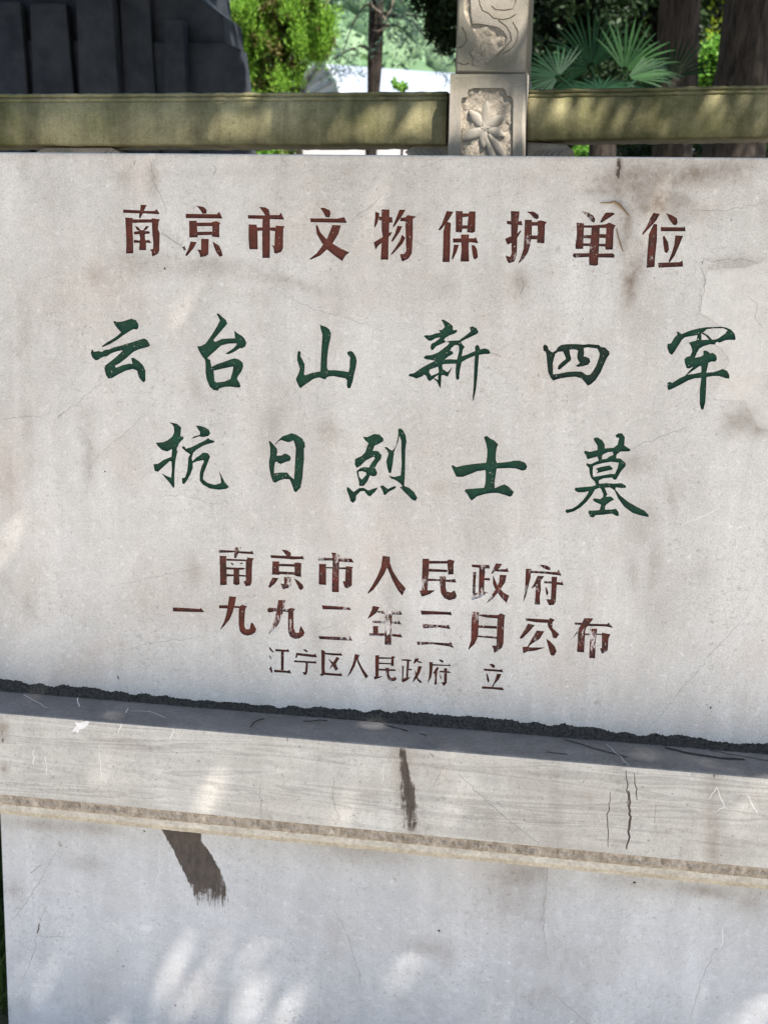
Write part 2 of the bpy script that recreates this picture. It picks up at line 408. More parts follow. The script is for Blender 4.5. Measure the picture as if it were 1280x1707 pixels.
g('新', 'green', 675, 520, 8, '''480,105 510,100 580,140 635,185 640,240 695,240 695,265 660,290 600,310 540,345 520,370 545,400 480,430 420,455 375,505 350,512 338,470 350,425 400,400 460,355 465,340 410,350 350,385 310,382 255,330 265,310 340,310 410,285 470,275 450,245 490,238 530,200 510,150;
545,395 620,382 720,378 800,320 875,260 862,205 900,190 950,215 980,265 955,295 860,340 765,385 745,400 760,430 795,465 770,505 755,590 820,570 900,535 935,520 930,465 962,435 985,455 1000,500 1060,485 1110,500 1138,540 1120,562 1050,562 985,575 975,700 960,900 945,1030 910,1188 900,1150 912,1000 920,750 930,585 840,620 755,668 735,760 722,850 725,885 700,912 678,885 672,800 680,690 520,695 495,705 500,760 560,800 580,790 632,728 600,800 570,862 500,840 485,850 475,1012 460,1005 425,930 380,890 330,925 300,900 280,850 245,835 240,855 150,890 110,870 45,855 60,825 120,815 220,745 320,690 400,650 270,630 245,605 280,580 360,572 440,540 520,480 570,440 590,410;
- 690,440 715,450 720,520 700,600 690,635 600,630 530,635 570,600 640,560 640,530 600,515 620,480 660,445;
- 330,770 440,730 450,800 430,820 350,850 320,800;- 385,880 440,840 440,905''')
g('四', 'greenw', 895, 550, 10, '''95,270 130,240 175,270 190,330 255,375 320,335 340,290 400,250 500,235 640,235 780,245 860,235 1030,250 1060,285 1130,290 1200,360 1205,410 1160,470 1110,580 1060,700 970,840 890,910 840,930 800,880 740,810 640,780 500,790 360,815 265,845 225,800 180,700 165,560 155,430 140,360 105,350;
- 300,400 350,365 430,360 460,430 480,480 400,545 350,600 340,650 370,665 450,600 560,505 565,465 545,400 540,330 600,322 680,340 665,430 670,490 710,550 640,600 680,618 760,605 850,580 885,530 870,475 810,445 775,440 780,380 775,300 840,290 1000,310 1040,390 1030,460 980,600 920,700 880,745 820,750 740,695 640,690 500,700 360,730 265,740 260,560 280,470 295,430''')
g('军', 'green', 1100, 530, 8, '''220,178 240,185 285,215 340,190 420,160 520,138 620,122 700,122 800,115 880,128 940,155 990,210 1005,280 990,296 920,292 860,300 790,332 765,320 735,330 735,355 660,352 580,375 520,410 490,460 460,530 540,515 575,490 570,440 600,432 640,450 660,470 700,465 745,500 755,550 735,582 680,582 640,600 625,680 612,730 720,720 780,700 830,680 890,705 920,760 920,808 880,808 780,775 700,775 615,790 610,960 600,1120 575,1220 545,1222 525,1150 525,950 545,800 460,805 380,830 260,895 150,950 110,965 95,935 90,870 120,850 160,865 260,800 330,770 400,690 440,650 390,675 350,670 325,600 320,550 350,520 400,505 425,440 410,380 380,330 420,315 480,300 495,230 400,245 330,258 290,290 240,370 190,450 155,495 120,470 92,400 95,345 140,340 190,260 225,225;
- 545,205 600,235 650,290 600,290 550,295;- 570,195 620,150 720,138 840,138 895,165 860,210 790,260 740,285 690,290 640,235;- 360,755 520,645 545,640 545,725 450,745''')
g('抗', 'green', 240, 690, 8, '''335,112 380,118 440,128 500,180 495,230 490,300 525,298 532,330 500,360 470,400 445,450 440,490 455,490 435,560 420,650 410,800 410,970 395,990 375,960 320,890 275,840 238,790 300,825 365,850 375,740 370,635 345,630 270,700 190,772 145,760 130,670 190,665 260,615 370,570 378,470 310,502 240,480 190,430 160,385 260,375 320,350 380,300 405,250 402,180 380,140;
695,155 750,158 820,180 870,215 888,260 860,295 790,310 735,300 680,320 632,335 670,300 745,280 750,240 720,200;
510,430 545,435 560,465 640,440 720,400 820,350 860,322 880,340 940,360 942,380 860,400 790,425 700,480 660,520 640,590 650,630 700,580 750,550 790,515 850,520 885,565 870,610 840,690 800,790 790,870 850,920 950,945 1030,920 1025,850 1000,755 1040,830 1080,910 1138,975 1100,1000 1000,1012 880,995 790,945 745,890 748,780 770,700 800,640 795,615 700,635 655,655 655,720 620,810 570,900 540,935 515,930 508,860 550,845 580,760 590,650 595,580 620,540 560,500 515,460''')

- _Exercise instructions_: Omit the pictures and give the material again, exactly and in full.

- _Task result_:
Write part 2 of the bpy script that recreates this picture. It picks up at line 408. More parts follow. The script is for Blender 4.5. Measure the picture as if it were 1280x1707 pixels.
g('新', 'green', 675, 520, 8, '''480,105 510,100 580,140 635,185 640,240 695,240 695,265 660,290 600,310 540,345 520,370 545,400 480,430 420,455 375,505 350,512 338,470 350,425 400,400 460,355 465,340 410,350 350,385 310,382 255,330 265,310 340,310 410,285 470,275 450,245 490,238 530,200 510,150;
545,395 620,382 720,378 800,320 875,260 862,205 900,190 950,215 980,265 955,295 860,340 765,385 745,400 760,430 795,465 770,505 755,590 820,570 900,535 935,520 930,465 962,435 985,455 1000,500 1060,485 1110,500 1138,540 1120,562 1050,562 985,575 975,700 960,900 945,1030 910,1188 900,1150 912,1000 920,750 930,585 840,620 755,668 735,760 722,850 725,885 700,912 678,885 672,800 680,690 520,695 495,705 500,760 560,800 580,790 632,728 600,800 570,862 500,840 485,850 475,1012 460,1005 425,930 380,890 330,925 300,900 280,850 245,835 240,855 150,890 110,870 45,855 60,825 120,815 220,745 320,690 400,650 270,630 245,605 280,580 360,572 440,540 520,480 570,440 590,410;
- 690,440 715,450 720,520 700,600 690,635 600,630 530,635 570,600 640,560 640,530 600,515 620,480 660,445;
- 330,770 440,730 450,800 430,820 350,850 320,800;- 385,880 440,840 440,905''')
g('四', 'greenw', 895, 550, 10, '''95,270 130,240 175,270 190,330 255,375 320,335 340,290 400,250 500,235 640,235 780,245 860,235 1030,250 1060,285 1130,290 1200,360 1205,410 1160,470 1110,580 1060,700 970,840 890,910 840,930 800,880 740,810 640,780 500,790 360,815 265,845 225,800 180,700 165,560 155,430 140,360 105,350;
- 300,400 350,365 430,360 460,430 480,480 400,545 350,600 340,650 370,665 450,600 560,505 565,465 545,400 540,330 600,322 680,340 665,430 670,490 710,550 640,600 680,618 760,605 850,580 885,530 870,475 810,445 775,440 780,380 775,300 840,290 1000,310 1040,390 1030,460 980,600 920,700 880,745 820,750 740,695 640,690 500,700 360,730 265,740 260,560 280,470 295,430''')
g('军', 'green', 1100, 530, 8, '''220,178 240,185 285,215 340,190 420,160 520,138 620,122 700,122 800,115 880,128 940,155 990,210 1005,280 990,296 920,292 860,300 790,332 765,320 735,330 735,355 660,352 580,375 520,410 490,460 460,530 540,515 575,490 570,440 600,432 640,450 660,470 700,465 745,500 755,550 735,582 680,582 640,600 625,680 612,730 720,720 780,700 830,680 890,705 920,760 920,808 880,808 780,775 700,775 615,790 610,960 600,1120 575,1220 545,1222 525,1150 525,950 545,800 460,805 380,830 260,895 150,950 110,965 95,935 90,870 120,850 160,865 260,800 330,770 400,690 440,650 390,675 350,670 325,600 320,550 350,520 400,505 425,440 410,380 380,330 420,315 480,300 495,230 400,245 330,258 290,290 240,370 190,450 155,495 120,470 92,400 95,345 140,340 190,260 225,225;
- 545,205 600,235 650,290 600,290 550,295;- 570,195 620,150 720,138 840,138 895,165 860,210 790,260 740,285 690,290 640,235;- 360,755 520,645 545,640 545,725 450,745''')
g('抗', 'green', 240, 690, 8, '''335,112 380,118 440,128 500,180 495,230 490,300 525,298 532,330 500,360 470,400 445,450 440,490 455,490 435,560 420,650 410,800 410,970 395,990 375,960 320,890 275,840 238,790 300,825 365,850 375,740 370,635 345,630 270,700 190,772 145,760 130,670 190,665 260,615 370,570 378,470 310,502 240,480 190,430 160,385 260,375 320,350 380,300 405,250 402,180 380,140;
695,155 750,158 820,180 870,215 888,260 860,295 790,310 735,300 680,320 632,335 670,300 745,280 750,240 720,200;
510,430 545,435 560,465 640,440 720,400 820,350 860,322 880,340 940,360 942,380 860,400 790,425 700,480 660,520 640,590 650,630 700,580 750,550 790,515 850,520 885,565 870,610 840,690 800,790 790,870 850,920 950,945 1030,920 1025,850 1000,755 1040,830 1080,910 1138,975 1100,1000 1000,1012 880,995 790,945 745,890 748,780 770,700 800,640 795,615 700,635 655,655 655,720 620,810 570,900 540,935 515,930 508,860 550,845 580,760 590,650 595,580 620,540 560,500 515,460''')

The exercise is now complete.